Lara Seixo Rodrigues, a faz-tudo dos festivais de arte urbana que a própria inventa, diz-se "viciada" em conhecer a fundo os sítios por onde passa. "Vem da minha formação enquanto arquitecta". "Preciso saber em que território estou a trabalhar, qual o tecido social e humano, associativo, tudo o que compõe um território, das coisas mais básicas às mais complexas". Assim é com o trabalho, assim é com as viagens de lazer. "Eu e o meu namorado escolhemos a cidade e quando lá estamos descubro imenso até ao último minuto. Quando voltamos de férias estamos muito mais cansados do que quando vamos. Eu chego de férias para ter férias", confessa a covilhanense, que começou a viajar através das colecções de fotografias dos pais ("eles tinham uma loja de electrodomésticos e, na altura, as marcas premiavam as vendas das melhores lojas com viagens") até viajar em família rumo à recém-estreada EuroDisney, em Paris ("foi no nono ano, na Páscoa. Vimos um filme 3D com o Michael Jackson"). Neste momento tenta fazer duas ou três viagens por ano (acha "muito pouco") e confessa que todos os locais a marcam bastante. "Não tenho um tipo de cidade. Gosto de ser surpreendida. Gosto de chegar e de perceber."
Já levou artistas portugueses lá fora (nomeadamente ao Tour Paris 13 e ao Djerbahood, na Tunísia), mas é no vá-para-fora-cá-dentro que se sente realizada. Como o Espigar das Gentes, no Porto: "Contactaram-me e pediram 'Lara, queremos levar pessoas às traseiras da estação de São Bento através da arte. Pensa nisso'. E aí entra a minha necessidade de devolver à rua e às pessoas aquilo que elas me dão. Propusemos pintar nas portas as pessoas que lá estavam sempre. Há histórias sempre fantásticas de pessoas para contar". Como nas aventuras e desventuras do Lata 65, provavelmente o seu filho mais crescido — idoso, até —, fonte de "riachos lindíssimos", de vales sem rede de telemóvel, de terras com nomes característicos, de workshops (de filhoses, de colheres de pau, de...) com gente dentro e de "descobertas umas atrás das outras".
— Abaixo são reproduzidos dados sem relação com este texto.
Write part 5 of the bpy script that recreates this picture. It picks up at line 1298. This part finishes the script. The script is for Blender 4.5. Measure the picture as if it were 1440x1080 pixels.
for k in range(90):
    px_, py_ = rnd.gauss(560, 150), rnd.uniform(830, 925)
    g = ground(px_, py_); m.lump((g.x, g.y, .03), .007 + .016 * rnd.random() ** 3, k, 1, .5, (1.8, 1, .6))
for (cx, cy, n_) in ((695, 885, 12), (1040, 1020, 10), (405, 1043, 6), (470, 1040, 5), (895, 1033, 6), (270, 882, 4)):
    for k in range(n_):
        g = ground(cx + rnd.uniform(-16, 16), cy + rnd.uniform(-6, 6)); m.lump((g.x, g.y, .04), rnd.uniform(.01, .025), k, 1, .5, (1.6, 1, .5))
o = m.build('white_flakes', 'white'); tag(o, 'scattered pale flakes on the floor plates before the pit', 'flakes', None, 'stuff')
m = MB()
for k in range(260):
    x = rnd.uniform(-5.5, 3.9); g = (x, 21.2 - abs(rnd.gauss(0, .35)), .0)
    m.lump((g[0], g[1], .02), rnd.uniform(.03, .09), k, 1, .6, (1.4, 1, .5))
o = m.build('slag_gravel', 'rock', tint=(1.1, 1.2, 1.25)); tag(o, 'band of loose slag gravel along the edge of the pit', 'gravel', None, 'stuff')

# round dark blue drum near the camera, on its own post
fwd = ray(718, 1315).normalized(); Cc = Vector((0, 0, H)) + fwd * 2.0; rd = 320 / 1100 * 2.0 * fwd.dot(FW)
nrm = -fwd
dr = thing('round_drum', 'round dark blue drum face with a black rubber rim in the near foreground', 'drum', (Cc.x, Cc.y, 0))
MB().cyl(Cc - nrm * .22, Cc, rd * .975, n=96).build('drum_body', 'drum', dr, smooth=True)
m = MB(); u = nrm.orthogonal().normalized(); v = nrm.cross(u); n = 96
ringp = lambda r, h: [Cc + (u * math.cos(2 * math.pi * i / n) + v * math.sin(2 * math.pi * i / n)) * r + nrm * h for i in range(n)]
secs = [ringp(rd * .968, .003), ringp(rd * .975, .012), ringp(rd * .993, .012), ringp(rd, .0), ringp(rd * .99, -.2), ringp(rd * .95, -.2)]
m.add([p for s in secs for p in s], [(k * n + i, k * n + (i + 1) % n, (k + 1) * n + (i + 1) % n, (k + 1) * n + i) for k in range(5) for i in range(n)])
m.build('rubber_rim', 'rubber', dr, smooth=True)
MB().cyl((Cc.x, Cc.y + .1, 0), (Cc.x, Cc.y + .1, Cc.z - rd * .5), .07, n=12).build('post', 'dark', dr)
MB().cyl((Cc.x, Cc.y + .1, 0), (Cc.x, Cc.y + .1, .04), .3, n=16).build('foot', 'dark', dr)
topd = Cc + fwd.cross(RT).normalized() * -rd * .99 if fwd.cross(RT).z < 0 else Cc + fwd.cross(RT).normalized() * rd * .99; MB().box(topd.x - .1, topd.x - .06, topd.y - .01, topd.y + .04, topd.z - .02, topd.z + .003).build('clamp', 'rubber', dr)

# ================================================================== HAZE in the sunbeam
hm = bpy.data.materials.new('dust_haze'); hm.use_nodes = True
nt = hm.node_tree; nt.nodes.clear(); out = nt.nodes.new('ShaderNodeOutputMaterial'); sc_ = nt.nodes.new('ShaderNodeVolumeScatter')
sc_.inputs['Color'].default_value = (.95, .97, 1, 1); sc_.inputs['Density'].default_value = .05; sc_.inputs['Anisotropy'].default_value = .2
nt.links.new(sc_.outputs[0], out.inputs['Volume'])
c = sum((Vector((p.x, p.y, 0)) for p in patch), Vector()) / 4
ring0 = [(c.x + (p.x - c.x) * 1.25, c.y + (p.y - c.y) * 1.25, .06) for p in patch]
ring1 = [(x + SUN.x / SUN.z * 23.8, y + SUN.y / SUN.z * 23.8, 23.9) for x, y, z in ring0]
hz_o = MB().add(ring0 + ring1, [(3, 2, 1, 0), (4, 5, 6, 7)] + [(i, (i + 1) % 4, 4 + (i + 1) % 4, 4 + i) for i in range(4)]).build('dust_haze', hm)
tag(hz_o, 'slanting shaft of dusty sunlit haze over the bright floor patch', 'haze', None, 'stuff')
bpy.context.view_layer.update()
"Eu gosto de me perder. É uma excelente forma de conhecer cidades."
Já agora, se precisarem de uma dica de um bom restaurante, peçam à Lara. "Sou muito boa a recomendar restaurantes" — em Estarreja coma-se na Casa Matos. O mais provável é que por perto alguma parede vos conte uma história. Bom apetite.
Resposta rápida
Tens uma parede preferida?
A primeira. Dos ARM Collective. Na Covilhã, mesmo no centro, ao lado da igreja. Foi aí que eu percebi que era aquele tipo de projectos que eu gostava. A do Fintan Magee, também. Em Estarreja.
É verdade que querias ser cabeleireira?
Queria. Ou então ir para a tropa. A minha mãe não deixou. Disse 'não, não não, antes disso tens que tirar um curso'. E eu tirei Arquitectura. Ainda hoje corto o cabelo ao meu irmão e ao meu namorado. Gosto de manualidades, basicamente. E o meu gostinho pela parte de Sociologia e de Psicologia encaixa na profissão de cabeleireira. Ajuda a perceber a maneira de as pessoas pensarem e as suas vivências. Gosto do comportamento humano.
Onde estarás quando tiveres 65 anos?
Tenho pensado muito nisso. O meu ritmo de vida é muito acelerado. Mas tenho consciência de que faço o que gosto. Não é um trabalho. Gosto do ser humano e de potenciar o que de bom há nele. Gosto de potenciar as nossas comunidades e as nossas cidades. A arte urbana é uma moda neste momento e estou atenta ao terminar da moda e como é que posso continuar a fazer o que eu gosto. Não tenho medo de trabalhar e de sujar as mãos. Aos 65 anos espero pelo menos fazer parte do projecto A Avó Veio Trabalhar — já lá tenho vaga.